Doch beginnen wir von vorne: Mit ruhigen Szenen tollen Kamerafahrten werden die Charaktere umgeben von idyllischer Landschaft eingeführt. Schnell wird jedoch klar, dass der Schein einer glücklichen Patchwork Familie rund um Erik (Jürgen Vogel), Julia (Petra Schmidt-Schaller) und deren Tochter Linda (Helena Schoenfelder) trügt. Mit dem Auftauchen des geheimnisvollen Henry (Moritz Bleibtreu), der immer tiefer in Erics Leben eindringt, beginnt eine düstere Reise in die Vergangenheit.

Der geneigte Fan wird bei der Geschichte ab einem gewissen Punkt ahnen, in welche Richtung diese sich entwickeln könnte. Doch die latente Vorhersehbarkeit tut der Spannung keinen Abbruch, denn es wird bis zum finalen Akt sehr geschickt an der Spannungsschraube gedreht. Die inhaltlichen Meilensteine ergeben mit der Zeit einen Sinn, beim nachträglichen sinnieren wird der rote Faden des „großen Ganzen“ deutlich erkennbar. Dabei spielt die tolle Atmosphäre eine große Rolle – "Stereo" weicht in allen visuellen Bereichen von der gewohnten (deutschen) Norm ab und zeigt dadurch das Geschehen in einem abwechslungsreichen Blickwinkel. Der Soundtrack, der durch düstere und stellenweise hypnotisch-basslastige Elektronikbeats glänzt (genial: Moderat - A New Error), verleiht der dichten Stimmung den notwendigen Schliff. Die kleinen, surrealen Momente unterstreichen zusätzlich das bedrohliche Ambiente. 

Mit Jürgen Vogel und Moritz Bleibtreu vereinen sich zum ersten Mal gemeinsam vor der Kamera zwei der besten Darsteller aus deutschen Landen, was sie auch hier wieder eindrucksvoll unter Beweis stellen. Mit ihrem im wahrsten Sinne des Wortes facettenreichen Spiel verleihen sie den Charakteren die nötige Tiefe und Glaubwürdigkeit. Ein Sonderlob erhält Georg Friedrich, der als Gangsterboss Keitel mit österreichischem Slang eine lustige und dennoch sehr angsteinflößende Figur abgibt. 
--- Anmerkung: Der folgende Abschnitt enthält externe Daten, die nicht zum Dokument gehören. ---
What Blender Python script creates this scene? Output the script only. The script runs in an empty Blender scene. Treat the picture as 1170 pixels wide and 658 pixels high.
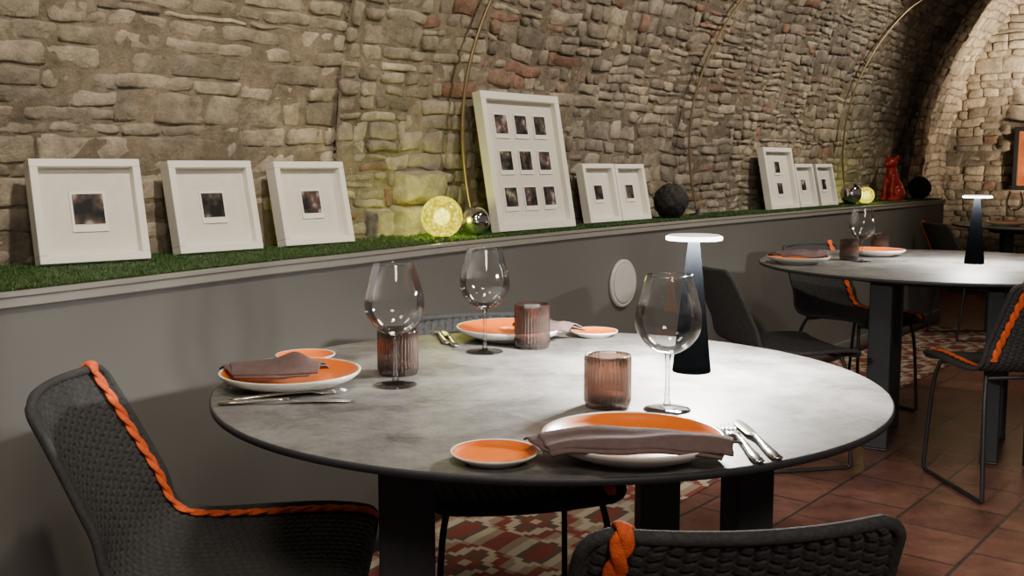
import bpy, bmesh, math, random
from mathutils import Vector, Matrix, noise
random.seed(7)
C = bpy.context.scene.collection
PI = math.pi
# ------------------------------------------------------------------ camera model
CAMH = 1.153; FPX = 1200.0; PITCH = math.atan(141/1200); CP, SP = math.cos(PITCH), math.sin(PITCH)
def at(x, y, z):
    v = (329-y)/FPX; u = (x-585)/FPX
    Zr = -SP + CP*v; Yr = CP + SP*v
    t = (z-CAMH)/Zr
    return Vector((u*t, Yr*t, z))
# wall frame
DX, DY = 0.6293, 0.7772
NX, NY = 0.7772, -0.6293
BX, BY = -1.171, 2.742
def W(s, d, z): return Vector((BX+DX*s+NX*d, BY+DY*s+NY*d, z))
def s_at(px, d, z=0.91):
    r = (px-585)/FPX; k = (CAMH-z)*SP
    return (r*(CP*(BY+NY*d)+k) - BX - NX*d)/(DX - r*CP*DY)
Z0, RV = 1.0, 2.4
def V(s, h, d, off=0.0):
    if h <= Z0: return W(s, d+off, h)
    th = (h-Z0)/RV
    return W(s, off+RV*(1-math.cos(th))+d*math.cos(th), Z0+RV*math.sin(th)-d*math.sin(th))
DEP = [(-3.4,.78),(-.41,.555),(.5,.42),(1.27,.325),(2.1,.275),(2.97,.25),(7,.25)]
def depth(s):
    if s <= DEP[0][0]: return DEP[0][1]
    for i in range(len(DEP)-1):
        a, b = DEP[i], DEP[i+1]
        if s <= b[0]:
            t = (s-a[0])/(b[0]-a[0])
            p0 = DEP[max(i-1,0)][1]; p3 = DEP[min(i+2,len(DEP)-1)][1]
            m1 = (b[1]-p0)*.5; m2 = (p3-a[1])*.5
            t2, t3 = t*t, t*t*t
            return (2*t3-3*t2+1)*a[1]+(t3-2*t2+t)*m1*.6+(-2*t3+3*t2)*b[1]+(t3-t2)*m2*.6
    return DEP[-1][1]
# ------------------------------------------------------------------ materials
def new_mat(name):
    m = bpy.data.materials.new(name); m.use_nodes = True
    nt = m.node_tree; b = nt.nodes['Principled BSDF']
    return m, nt, b
def mat(name, col, rough=.5, metal=0, nscale=20, namt=.15, bump=0, bscale=None, coat=0, spec=None):
    m, nt, b = new_mat(name)
    tc = nt.nodes.new('ShaderNodeTexCoord'); n = nt.nodes.new('ShaderNodeTexNoise')
    n.inputs['Scale'].default_value = nscale; n.inputs['Detail'].default_value = 5
    nt.links.new(tc.outputs['Object'], n.inputs['Vector'])
    r = nt.nodes.new('ShaderNodeValToRGB')
    r.color_ramp.elements[0].position = .3; r.color_ramp.elements[1].position = .7
    r.color_ramp.elements[0].color = tuple(c*(1-namt) for c in col)+(1,)
    r.color_ramp.elements[1].color = tuple(min(1,c*(1+namt)) for c in col)+(1,)
    nt.links.new(n.outputs['Fac'], r.inputs['Fac']); nt.links.new(r.outputs['Color'], b.inputs['Base Color'])
    b.inputs['Roughness'].default_value = rough; b.inputs['Metallic'].default_value = metal
    b.inputs['Coat Weight'].default_value = coat
    if spec is not None: b.inputs['Specular IOR Level'].default_value = spec
    if bump:
        n2 = nt.nodes.new('ShaderNodeTexNoise'); n2.inputs['Scale'].default_value = bscale or nscale*3; n2.inputs['Detail'].default_value = 6
        nt.links.new(tc.outputs['Object'], n2.inputs['Vector'])
        bp = nt.nodes.new('ShaderNodeBump'); bp.inputs['Strength'].default_value = bump; bp.inputs['Distance'].default_value = .004
        nt.links.new(n2.outputs['Fac'], bp.inputs['Height']); nt.links.new(bp.outputs['Normal'], b.inputs['Normal'])
    return m
def emis(name, col, strength):
    m, nt, b = new_mat(name)
    b.inputs['Base Color'].default_value = col+(1,)
    b.inputs['Emission Color'].default_value = col+(1,); b.inputs['Emission Strength'].default_value = strength
    return m
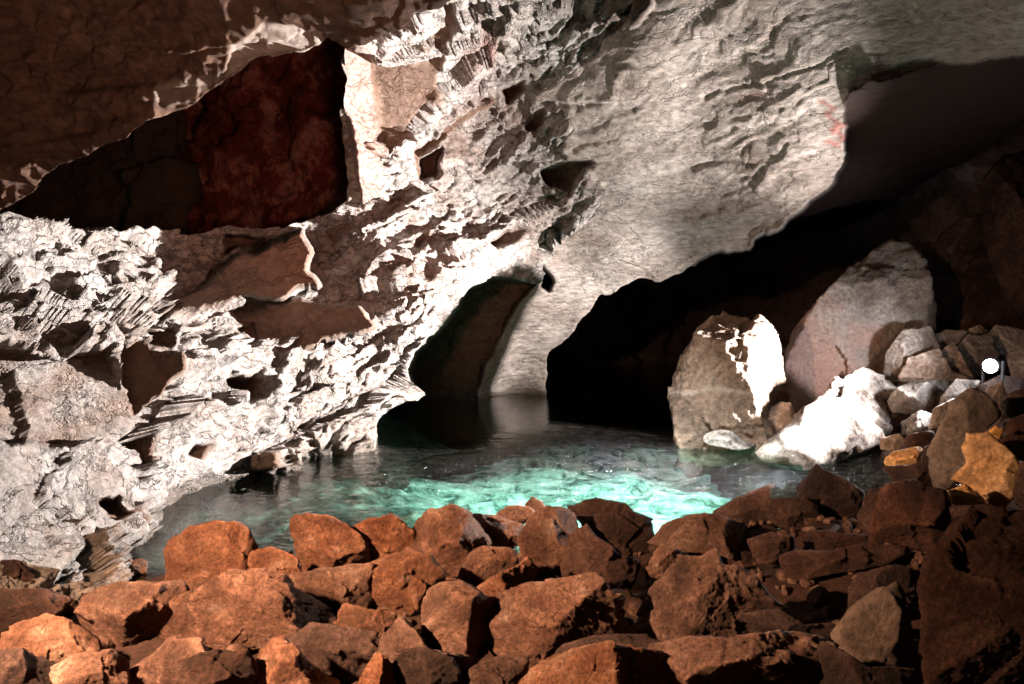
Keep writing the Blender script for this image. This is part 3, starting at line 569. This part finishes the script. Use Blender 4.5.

Das Szenenbild und die Kameraführung sind sehr reif und können den Vergleich zu internationalen Produktionen bis hin zu den Großen in Hollywood durchaus standhalten – und das sicherlich bei weit geringerem Budget. Der Film bewegt sich erstaunlich leichtfüßig im Thrillergenre obwohl dies in Deutschland bei weitem nicht zur selbstverständlichen (Film)Kultur zählt wie zum Beispiel in Frankreich. Im besten Sinne sind Berührungspunkte zu Regisseuren à la David Lynch oder David Fincher sowie den Werken DRIVE und FIGHT CLUB erkennbar, ohne dabei diese Vorlagen billig zu kopieren. Dies klingt zunächst sehr hochgegriffen, doch sind dabei nur einzelne Versatzstücke und Ähnlichkeiten gemeint, die im relativen Verhältnis zum Gesamtwerk stehen.

Fazit

Düster, hart und kompromisslos – STEREO erklimmt zu Beginn des Jahres die Spitzes des deutschen Genrekinos. Die dichte Atmosphäre wurde in tolle Bilder gepackt und mit bedrückenden Bassklängen unterlegt. Bleibt zu hoffen, dass die großen Namen dem Werk eine gewisse Strahlkraft geben und den ein oder anderen ins Lichtspielhaus locken.

Selten sah deutsches Kino so gut aus!